O trecho está no livro “No fim dá certo”, de Fernando Sabino, na crônica “Viver é perigoso”. Comprei-o semana passada em um sebo, e entre “De cair o queixo” e “Sob o manto da fantasia”, aconteceu-me a coisa mais extraordinária que pode acontecer a alguém com pretensões literárias (ou quase): encontrei uma carta.

Tinha ido diretamente à estante de literatura brasileira, e pegado apenas o “No fim dá certo” – cópia muito bem conservada e que eu ainda não tenho, dois atributos raros para as publicações do Fernando Sabino (muito numerosas) em sebos. Levei-o como uma preciosidade ao caixa (a carta ao meio). A mulher olhou o código (a carta vai cair…), a mulher me olhou com um sorriso. “Esse aqui, olha lá, tem na promoção de dois a cinco reais. Não quer ver lá?” No cantinho subindo as escadas. Mas eu não queria, queria era aquele! Voltei ao caixa um pouquinho depois. “Não encontrei (não encontrei, realmente) levo esse mesmo”.

Guardei o livro aflita – com medo ainda de que a vendedora reivindicasse a minha carta. Minha. Envelopada, selada, com remetente de Milão e destinatário de Pinheiros (os selos, ambos de Milão), duas páginas manuscritas em papel de seda, em francês.

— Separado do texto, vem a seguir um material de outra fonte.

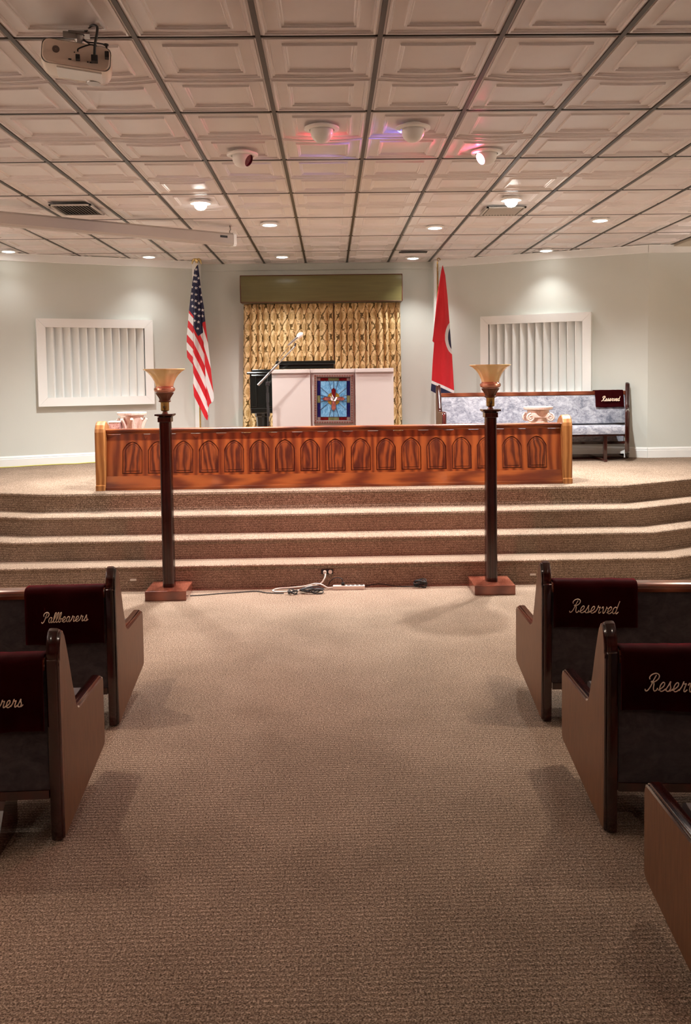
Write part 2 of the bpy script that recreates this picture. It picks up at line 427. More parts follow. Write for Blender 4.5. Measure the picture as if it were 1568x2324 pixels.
def strip(name, A, B, z0, z1, t, m='trim', prof=None, n=0):
    A_, B_ = Vector(A), Vector(B); L = (B_-A_).length
    b = MB(); prof = prof or [(0, z0), (t, z0), (t, z1), (0, z1)]
    r0 = [(*along(A, B, 0, d), z) for d, z in prof]; r1 = [(*along(A, B, L, d), z) for d, z in prof]
    b.rings([r0, r1]); return struct(b.build(name, m))
def crown(z): return [(0, z-0.105), (0.012, z-0.105), (0.020, z-0.098), (0.020, z-0.012), (0.030, z), (0, z)]
def basep(z): return [(0, z), (0.016, z), (0.016, z+0.098), (0.012, z+0.108), (0.016, z+0.114), (0.010, z+0.132), (0.004, z+0.14), (0, z+0.14)]
strip('trim_1', LB, LA, 0, 0, 0, prof=crown(CZ-0.004)); strip('trim_2', RA, RB, 0, 0, 0, prof=crown(CZ-0.004))
strip('trim_3', RB, (XR, 11.52), 0, 0, 0, prof=crown(CZ-0.004)); strip('trim_4', (-2.2, 12.95), (2.0, 12.95), 0, 0, 0, m='wall', prof=crown(CZ-0.004))
strip('baseboard_left', LB, LA, 0, 0, 0, prof=basep(HS)); strip('baseboard_right', RA, RB, 0, 0, 0, prof=basep(HS))
strip('baseboard_return', RB, (XR, 11.52), 0, 0, 0, prof=basep(HS)); strip('baseboard_back', (-2.2, 12.95), (2.0, 12.95), 0, 0, 0, prof=basep(HS))
# white end posts of the two angled walls
b = MB(); b.box(-1.967, 12.60, HS, -1.885, 12.96, CZ, 0.004); struct(b.build('trim_5', 'trim'))
b = MB(); b.box(1.555, 12.77, HS, 1.66, 12.96, CZ, 0.004); struct(b.build('trim_6', 'trim'))
b = MB(); b.box(1.553, 12.755, HS, 1.585, 12.80, CZ-0.10, 0.004); struct(b.build('trim_8', 'trim'))
b = MB(); b.box(4.585, 8.0, CZ-0.03, XR, 11.9, CZ+0.03); struct(b.build('trim_7', 'soffit'))

# ------------------------------------------------------------------ ceiling: grid bars and coffered tiles
GX0, GY0 = -0.334, 4.416
b = MB(); b.box(XL-0.1, YB-0.1, CZ+0.07, XR+0.1, 13.1, CZ+0.12)
ceiling = struct(b.build('ceiling', 'dark_void'), 'suspended ceiling of coffered vinyl tiles in a metal grid', 'ceiling')
def tile_mesh(seed):
    rnd = random.Random(seed); b = MB()
    sag = rnd.choice([0.003, 0.006, 0.009, 0.013, 0.020]); skew = rnd.uniform(-0.4, 0.4)
    hx, hy = 0.305, 0.61
    ins = [(0.008, 0.003), (0.022, 0.003), (0.025, -0.004), (0.034, -0.004), (0.037, 0.004), (0.048, 0.004), (0.051, 0.009), (0.110, 0.009), (0.113, -0.003), (0.122, -0.003), (0.125, 0.004), (0.133, 0.004), (0.138, 0.012)]
    N = 5
    def P(x, y, z):
        sx = 1-(x/hx)**2; sy = 1-(y/hy)**2
        return (x, y, z - sag*max(0, sx)**0.8*max(0, sy)*(1+skew*y/hy))
    for c in (-1, 1):
        rs = []
        for d, z in ins:
            a = 0.305-d; ring = []
            cor = [(-a, -a), (a, -a), (a, a), (-a, a)]
            for k in range(4):
                p, q = cor[k], cor[(k+1) % 4]
                for i in range(N):
                    t = i/N; ring.append(P(p[0]+(q[0]-p[0])*t, c*0.305+p[1]+(q[1]-p[1])*t, z))
            rs.append(ring)
        b.rings(rs, True, False, False)
        # field grid
        o = len(b.v); a = 0.305-0.138
        g = [[P(-a+2*a*i/N, c*0.305-a+2*a*j/N, 0.012) for i in range(N+1)] for j in range(N+1)]
        b.add([p for r in g for p in r], [(j*(N+1)+i, j*(N+1)+i+1, (j+1)*(N+1)+i+1, (j+1)*(N+1)+i) for j in range(N) for i in range(N)])
    # band between the two coffers
    vs = []; 
    for i in range(N+1):
        x = -0.297+0.594*i/N
        vs += [P(x, -0.008, 0.004), P(x, 0.008, 0.004)]
    b.add(vs, [(2*i, 2*i+2, 2*i+3, 2*i+1) for i in range(N)])
    me = bpy.data.meshes.new('ceiling_tile'); me.from_pydata(b.v, [], b.f); me.materials.append(M['tile'])
    bm = bmesh.new(); bm.from_mesh(me); bmesh.ops.remove_doubles(bm, verts=bm.verts, dist=1e-5); bmesh.ops.recalc_face_normals(bm, faces=bm.faces[:]); bm.to_mesh(me); bm.free()
    for p in me.polygons: p.use_smooth = True
    me.set_sharp_from_angle(angle=math.radians(50))
    return me
TILES = [tile_mesh(s) for s in range(9)]
RND = random.Random(3)
for r in range(-7, 7):
    for c in range(-8, 8):
        o = link('ceiling_tile', TILES[RND.randrange(9)], ceiling, (GX0+(c+0.5)*0.61, GY0+(r+0.5)*1.22, CZ))
        o.rotation_euler = (0, 0, RND.choice((0, PI)))
bl = MB(); bl.box(-0.0125, GY0-7*1.22, -0.006, 0.0125, 12.95, 0.012); bar = None
for c in range(-8, 9):
    if bar is None:
        bar = bl.build('grid_bar', 'metal_grid', ceiling, loc=(GX0+c*0.61, 0, CZ)); barm = bar.data
    else: link('grid_bar', barm, ceiling, (GX0+c*0.61, 0, CZ))
bc = MB(); bc.box(GX0-8*0.61, -0.007, -0.005, GX0+8*0.61, 0.007, 0.012); bar = None
for r in range(-7, 8):
    if bar is None:
        bar = bc.build('grid_bar', 'metal_grid', ceiling, loc=(0, GY0+r*1.22, CZ)); barm = bar.data
    else: link('grid_bar', barm, ceiling, (0, GY0+r*1.22, CZ))

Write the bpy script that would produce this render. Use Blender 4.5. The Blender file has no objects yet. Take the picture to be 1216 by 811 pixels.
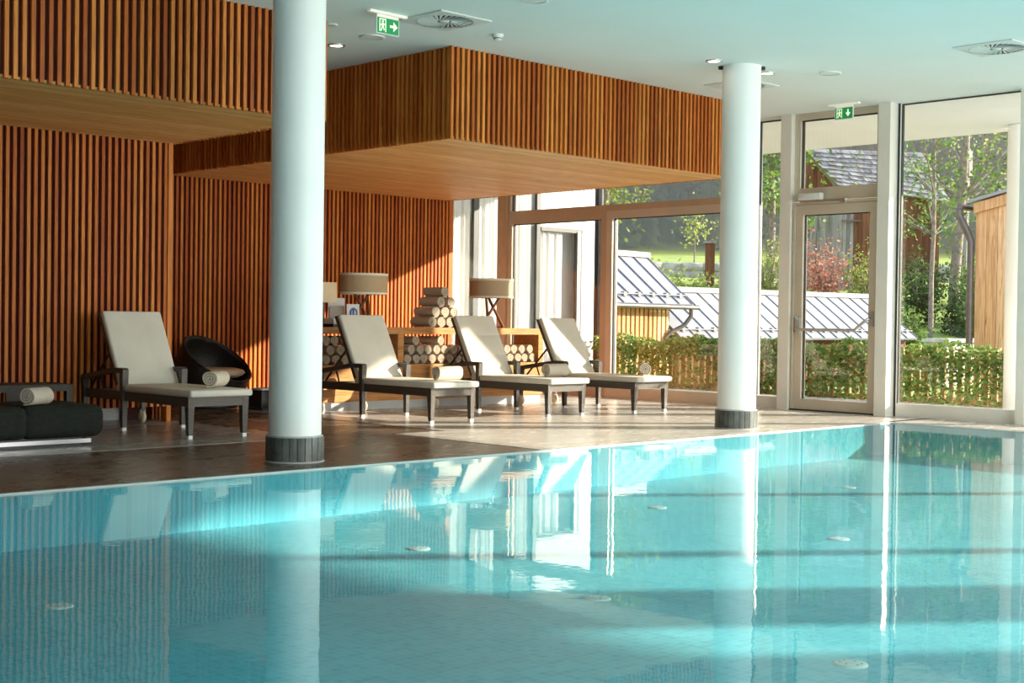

Não a peguei mais, com medo de manchá-la com as mãos sujas da rua, depois de molhá-la com respingos de chuva (nesse dia choveu).

Finalmente a li, com alguma dificuldade entre o manuscrito e o francês. Quando repeti que me acontecera a coisa mais extraordinária no sebo, já anunciava o pragmatismo da minha mãe: “às vezes também não é nada”. Datada de 1999, Milão, um senhorzinho reclamando da artrite, agradecendo ao outro por ter pago um imposto, e mandando lembranças pra outra senhora, também doente. E não era. Pelo menos o livro era bom.

Melhor do que isso só quando li na contracapa de O Gato Sou Eu (aliás, livro do Sabino que na ocasião não comprei e que não tenho até hoje): “Seguinte: o Paulo vai ligar sem ficha. Você espera 5’ e sai. Depois eu saio também”.